So there is something I can do, besides scream like a woman?

Wesley ,'Chosen'


The Great Write Way  

A place for Buffistas to discuss, beta and otherwise deal and dish on their non-fan fiction projects.


Polter-Cow - Nov 06, 2004 7:58:10 pm PST #7879 of 10001
What else besides ramen can you scoop? YOU CAN SCOOP THIS WORLD FROM DARKNESS!

I'm beta-free.


deborah grabien - Nov 06, 2004 7:59:22 pm PST #7880 of 10001
It really doesn't matter. It's just an opinion. Don't worry about it. Not worth the hassle.

Allyson, send please.

Just home from two parties for which I had to both cook and drive, or I would have answered sooner.


deborah grabien - Nov 06, 2004 10:08:24 pm PST #7881 of 10001
It really doesn't matter. It's just an opinion. Don't worry about it. Not worth the hassle.

Allyson, received, read, misted up, and backsent with narrative commentary on two points, and a noticed spelling error.


Nilly - Nov 06, 2004 10:20:00 pm PST #7882 of 10001
Swouncing

Allyson, if I'm not too late in offering, I'd love to try and help.


Beverly - Nov 06, 2004 11:28:05 pm PST #7883 of 10001
Days shrink and grow cold, sunlight through leaves is my song. Winter is long.

Allyson, back to you with comments.


Susan W. - Nov 07, 2004 7:16:38 am PST #7884 of 10001
Good Trouble and Righteous Fights

Allyson, if you still want more feedback, I'm available.


deborah grabien - Nov 07, 2004 8:50:09 am PST #7885 of 10001
It really doesn't matter. It's just an opinion. Don't worry about it. Not worth the hassle.

Anyone up for a beta? Some slight revisions to existing, and a whole new section, on "The Gravekeeper".


deborah grabien - Nov 07, 2004 9:54:21 am PST #7886 of 10001
It really doesn't matter. It's just an opinion. Don't worry about it. Not worth the hassle.

I wanted to post this. It's this month's "Murder at the Flatiron" column, written by my editor at St. Martins Press, Ruth Cavin, and it's very sage advice:

Walking with the Characters

We have said, (so much that you’re probably tired hearing it) that the characters are, to us, the most important part of a story. If readers have no interest in the people they meet in the pages of the book, if they can’t believe them, how can they care about what happens to them? We’ve quoted the author who said he gets his story by walking along with the characters and seeing what they do, we’ve noted that a news story about a happening to someone on the street takes on real meaning if that person is someone the reader knows, (or a celebrity that the reader feels he or she knows.)

Under our other hat, we’ve had an interesting thing happen along those lines:

The book is a thriller, written by an author whom we’ve published previously but a bit different than his previous stories. His agent sent it to us and we dived in, reading along with much pleasure and hating to have to stop to figure out what to make for dinner.
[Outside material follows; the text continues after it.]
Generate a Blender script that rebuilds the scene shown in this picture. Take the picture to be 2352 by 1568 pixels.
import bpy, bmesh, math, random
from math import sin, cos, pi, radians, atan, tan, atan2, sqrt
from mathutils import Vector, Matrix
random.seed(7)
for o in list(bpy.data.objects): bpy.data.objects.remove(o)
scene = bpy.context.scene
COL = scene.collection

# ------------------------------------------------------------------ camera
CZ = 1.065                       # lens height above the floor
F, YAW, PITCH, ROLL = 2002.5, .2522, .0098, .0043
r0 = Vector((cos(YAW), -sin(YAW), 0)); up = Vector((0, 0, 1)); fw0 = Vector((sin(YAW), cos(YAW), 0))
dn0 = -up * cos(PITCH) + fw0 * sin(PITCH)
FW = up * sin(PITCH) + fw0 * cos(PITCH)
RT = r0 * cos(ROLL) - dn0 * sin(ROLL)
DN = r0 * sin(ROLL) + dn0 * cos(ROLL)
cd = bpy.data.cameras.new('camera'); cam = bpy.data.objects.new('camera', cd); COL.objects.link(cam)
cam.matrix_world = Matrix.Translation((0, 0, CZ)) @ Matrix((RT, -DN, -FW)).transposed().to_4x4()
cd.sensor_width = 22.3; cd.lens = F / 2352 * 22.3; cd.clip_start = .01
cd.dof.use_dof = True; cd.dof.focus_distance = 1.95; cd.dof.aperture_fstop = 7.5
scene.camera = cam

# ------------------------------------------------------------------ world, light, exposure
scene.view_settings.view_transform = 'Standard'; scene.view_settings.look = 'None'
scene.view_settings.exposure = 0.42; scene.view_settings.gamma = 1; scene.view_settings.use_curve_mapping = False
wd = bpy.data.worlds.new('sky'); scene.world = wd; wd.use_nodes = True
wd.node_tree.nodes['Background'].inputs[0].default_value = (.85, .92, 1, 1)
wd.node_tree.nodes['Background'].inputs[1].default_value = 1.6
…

But when we came to the end, we were abruptly uncomfortable. We didn’t like the killer. That killer had no reason to be the killer, only a kind of pasted-on motive that would be a much better fit on another of the characters.

In fact, a second character in the story was just the sort of person to have that motive all along, and to act on it, keeping it a deep secret between the author and the character, but in no way behaving in a way that such a person would not. Until the detective him- or herself could find the answer, the reader couldn’t know. When, finally, this character who is so much more fit to be the bad person, is unveiled, the reader can go back in memory and think, “Oh, that’s why he (or she) staged that argument in the restaurant...” or whatever action now becomes clear. It’s a real case of the character “getting away from the author,” as it were.

And to top it off, that fine fellow of an author not only didn’t protest at all, but agreed with us (after all, he’s the one who put the real killer in the story, it just took another eye to recognize the right person) but he said his wife had the same feeling when she read the manuscript. It can’t be better than that!

Lesson: It’s wrong for authors to think they have complete control over their characters. If they’ve done a good job on them, they’ve created individuals who don’t always want to do what the author tells them to.

She's a very wise woman.


Connie Neil - Nov 07, 2004 10:53:59 am PST #7887 of 10001
brillig

individuals who don’t always want to do what the author tells them to.

The rotten little bastards. No matter how much I tell them, "But--the entire next hundred pages depends on you doing this!", they cross their arms and say "Nuh uh."


Polter-Cow - Nov 07, 2004 10:55:15 am PST #7888 of 10001
What else besides ramen can you scoop? YOU CAN SCOOP THIS WORLD FROM DARKNESS!

No matter how much I tell them, "But--the entire next hundred pages depends on you doing this!", they cross their arms and say "Nuh uh."

I know. I'm all, "We had a deal!" and they're all, "Fuck you, Charlie."